Monday, Sep. 03, 1956
Boston to Cork
When American musicians fly to Europe, they usually touch down in Ireland as many tourists do, take on a few drams of Paddy's at Shannon and travel on. But when the Boston Symphony set up its five-week tour, it scheduled its first foreign concert in Cork (pop. 75,595).
The orchestra brought along one of its trustees, Boston Insurance Broker Michael T. Kelleher. Before the concert began last week in the 1,500-seat Savoy Theater, Mike Kelleher drew cheers when he spoke of his father who had emigrated to the U.S. from County Cork. Then the orchestra set its gesture to music, opened its program with U.S. Composer Leroy Anderson's Irish Suite, a collection of slick arrangements of Irish tunes.

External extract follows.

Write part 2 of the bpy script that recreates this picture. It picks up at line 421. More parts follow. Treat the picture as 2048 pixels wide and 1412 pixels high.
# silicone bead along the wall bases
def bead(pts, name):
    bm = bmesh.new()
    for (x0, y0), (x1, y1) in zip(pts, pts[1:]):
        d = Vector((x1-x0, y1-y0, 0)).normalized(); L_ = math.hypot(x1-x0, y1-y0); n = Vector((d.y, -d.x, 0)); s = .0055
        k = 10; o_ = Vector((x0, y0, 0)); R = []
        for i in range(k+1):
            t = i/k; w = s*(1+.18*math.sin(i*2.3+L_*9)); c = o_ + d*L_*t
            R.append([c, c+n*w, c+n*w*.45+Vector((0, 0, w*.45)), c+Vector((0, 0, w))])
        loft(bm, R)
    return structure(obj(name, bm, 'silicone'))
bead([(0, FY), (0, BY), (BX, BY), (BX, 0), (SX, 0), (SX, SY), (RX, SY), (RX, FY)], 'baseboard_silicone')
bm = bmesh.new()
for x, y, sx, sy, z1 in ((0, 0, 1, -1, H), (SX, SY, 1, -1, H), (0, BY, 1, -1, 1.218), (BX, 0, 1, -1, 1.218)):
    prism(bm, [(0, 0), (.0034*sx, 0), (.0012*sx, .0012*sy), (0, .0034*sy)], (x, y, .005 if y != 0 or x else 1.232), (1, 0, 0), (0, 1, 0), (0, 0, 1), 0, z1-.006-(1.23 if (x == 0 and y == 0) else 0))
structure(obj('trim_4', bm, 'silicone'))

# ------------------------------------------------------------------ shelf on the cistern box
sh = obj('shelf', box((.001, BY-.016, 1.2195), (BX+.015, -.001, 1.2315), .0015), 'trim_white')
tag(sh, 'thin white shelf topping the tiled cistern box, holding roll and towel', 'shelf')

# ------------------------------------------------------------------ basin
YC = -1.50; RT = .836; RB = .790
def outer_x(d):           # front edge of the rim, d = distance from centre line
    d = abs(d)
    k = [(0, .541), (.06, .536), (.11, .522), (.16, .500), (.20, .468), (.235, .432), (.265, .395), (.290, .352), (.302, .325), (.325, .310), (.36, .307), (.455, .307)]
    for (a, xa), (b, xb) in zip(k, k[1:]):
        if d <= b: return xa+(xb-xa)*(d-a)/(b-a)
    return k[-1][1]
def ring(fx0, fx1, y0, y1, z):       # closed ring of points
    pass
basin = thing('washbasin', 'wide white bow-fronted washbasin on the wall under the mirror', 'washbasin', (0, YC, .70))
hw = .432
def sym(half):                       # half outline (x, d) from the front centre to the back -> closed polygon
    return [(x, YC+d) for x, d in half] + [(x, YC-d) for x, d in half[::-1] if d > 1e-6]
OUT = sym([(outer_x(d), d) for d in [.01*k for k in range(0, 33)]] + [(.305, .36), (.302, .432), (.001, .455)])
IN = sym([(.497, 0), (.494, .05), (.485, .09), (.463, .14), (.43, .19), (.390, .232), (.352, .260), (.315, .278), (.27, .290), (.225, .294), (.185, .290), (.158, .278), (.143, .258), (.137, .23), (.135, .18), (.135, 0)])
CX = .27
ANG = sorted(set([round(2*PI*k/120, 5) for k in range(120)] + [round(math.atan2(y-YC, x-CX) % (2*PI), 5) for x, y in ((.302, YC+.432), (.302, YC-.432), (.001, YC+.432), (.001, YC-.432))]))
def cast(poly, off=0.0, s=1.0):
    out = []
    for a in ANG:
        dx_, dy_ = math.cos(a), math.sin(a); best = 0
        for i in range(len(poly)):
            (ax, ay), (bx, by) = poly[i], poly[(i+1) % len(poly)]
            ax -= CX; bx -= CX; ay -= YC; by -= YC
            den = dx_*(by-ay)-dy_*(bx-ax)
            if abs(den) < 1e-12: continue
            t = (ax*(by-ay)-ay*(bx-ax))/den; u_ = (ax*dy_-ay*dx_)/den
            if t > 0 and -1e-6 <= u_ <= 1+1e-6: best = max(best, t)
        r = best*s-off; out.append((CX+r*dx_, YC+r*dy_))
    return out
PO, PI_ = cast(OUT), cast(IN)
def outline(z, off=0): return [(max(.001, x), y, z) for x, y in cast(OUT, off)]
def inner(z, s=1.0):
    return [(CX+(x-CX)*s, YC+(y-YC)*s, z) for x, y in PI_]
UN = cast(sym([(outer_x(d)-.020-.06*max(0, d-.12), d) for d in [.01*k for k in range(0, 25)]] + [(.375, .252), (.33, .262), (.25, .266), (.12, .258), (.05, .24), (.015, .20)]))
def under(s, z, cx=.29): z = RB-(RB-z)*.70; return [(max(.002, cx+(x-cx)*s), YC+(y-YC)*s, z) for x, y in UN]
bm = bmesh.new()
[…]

The audience received this morsel with mixed feelings. Said one listener: "I would have preferred any overture to a selection of Irish airs which I already know by heart." Other program items: Dukas' The Sorcerer's Apprentice, Brahms's Second Symphony. At the end, the orchestra and Conductor Charles Munch (whose wife had died in Paris three days before) received a ten-minute ovation. Next day, before a top-drawer audience in Dublin, the ovation was repeated. But the Irish Times critic was totally unmoved by the sentimentality of the occasion. "The orchestra is very accomplished," he wrote, after the Cork concert. "It plays with great precision and a fine, sensitive response to the conductor's expressive beat. The accomplishment, however, is mainly technical . . . The Sorcerer's Apprentice promised well, but soon fell into machined precision, like those great American cars which speed along comfortably."
This week the orchestra plays at the Edinburgh Festival, then moves toward Soviet territory for concerts in Czechoslovakia and Russia.